Johnson also worked as a paraprofessional at Sexton High School’s career library and in the Ingham County Library System as a librarian specializing in books for the homebound. In 1998, the county system merged with downtown Lansing’s library, then part of the Lansing Public Library System, to form Capital Area District Libraries.

“It meant we had funding and resources, and we were able to increase services,” Johnson said.

Those services have changed dramatically in recent years as computers transformed the libraries.

“We became much more digital, and libraries became community gathering places,” Johnson said.

She has seen the use of free meeting rooms increase as the library has adapted to the needs of the community.

“There are three English as a second language classes held in the library,” she said. “Recently, the library was able to translate some documents, like the application for a library card, into Spanish, Arabic and Chinese.”

Johnson said the library system is also doing more community outreach. And when it comes to learning technology, patrons can get one-on-one time with a librarian rather than through group classes.

“You really book a librarian,” she said.

The changing library landscape even changed the type of librarians she hired.
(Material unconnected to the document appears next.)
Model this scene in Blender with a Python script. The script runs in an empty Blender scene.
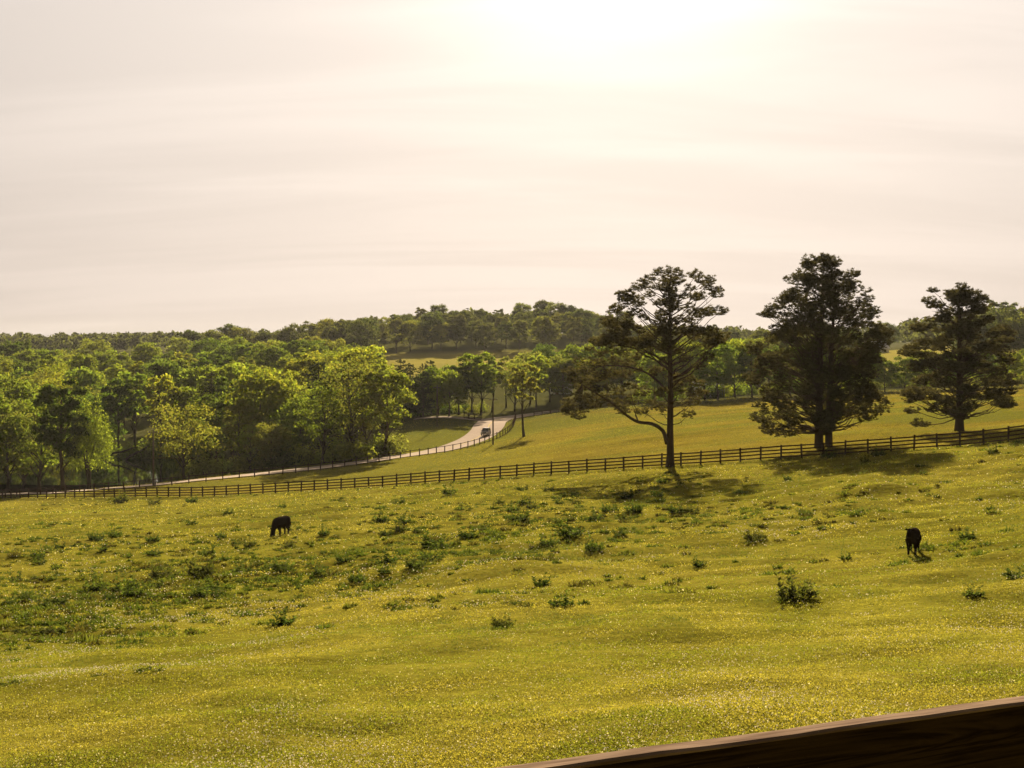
import bpy, bmesh, math, random
import numpy as np
from mathutils import Vector, Matrix

R = math.radians
random.seed(7)
RNG = np.random.default_rng(7)
scene = bpy.context.scene
COL = scene.collection

# ------------------------------------------------------------------ camera model
F = 1422.0
PITCH = math.atan(44 / F)
CP, SP = math.cos(PITCH), math.sin(PITCH)


def at(px, py, Y):
    u, v = (px - 512) / F, (384 - py) / F
    d = (u, CP + v * SP, -SP + v * CP)
    k = Y / d[1]
    return (d[0] * k, Y, d[2] * k)


# ------------------------------------------------------------------ noise
def hash2(ix, iy, seed):
    h = (ix.astype(np.int64) * 374761393 + iy.astype(np.int64) * 668265263 + seed * 974634777) & 0xFFFFFFFF
    h = ((h ^ (h >> 13)) * 1274126177) & 0xFFFFFFFF
    h = h ^ (h >> 16)
    return (h & 0xFFFFFF) / float(0xFFFFFF)


def vnoise(x, y, s, seed=0):
    x = np.asarray(x, float) / s
    y = np.asarray(y, float) / s
    ix, iy = np.floor(x), np.floor(y)
    fx, fy = x - ix, y - iy
    fx = fx * fx * fx * (fx * (fx * 6 - 15) + 10)
    fy = fy * fy * fy * (fy * (fy * 6 - 15) + 10)
    a, b = hash2(ix, iy, seed), hash2(ix + 1, iy, seed)
    c, d = hash2(ix, iy + 1, seed), hash2(ix + 1, iy + 1, seed)
    return (a * (1 - fx) + b * fx) * (1 - fy) + (c * (1 - fx) + d * fx) * fy


def fbm(x, y, s, seed=0, n=3):
    t, a, tot = 0, 1.0, 0
    for i in range(n):
        t = t + a * vnoise(x, y, s / 2 ** i, seed + 17 * i)
        tot += a
        a *= .5
    return t / tot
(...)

“The love for books is almost irrelevant,” Johnson said. “We make it clear in the interview process you have to enjoy working with people. The job requires empathy and communication skills, and librarians have to be open to change.”

Johnson is not quite sure what she will do in retirement, but a few months ago she sat down and compiled a list of 20 organizations where she might do some volunteering. It’s no surprise that the organizations all had one thing in common — they were about helping people.

Michele Brussow, head librarian of CADL’s South Lansing branch, replaces Johnson starting Sunday. The next time Johnson returns to the downtown branch, she will have to remember to bring her library card.

Johnson said she found her job very enriching, but as she gets ready to pass the metaphorical rubber stamp to the next generation — maybe a barcode scanner would be a more apt metaphor in the modernized library — Johnson wants to dispel one lingering myth about libraries.

“You don’t have to whisper,” she said.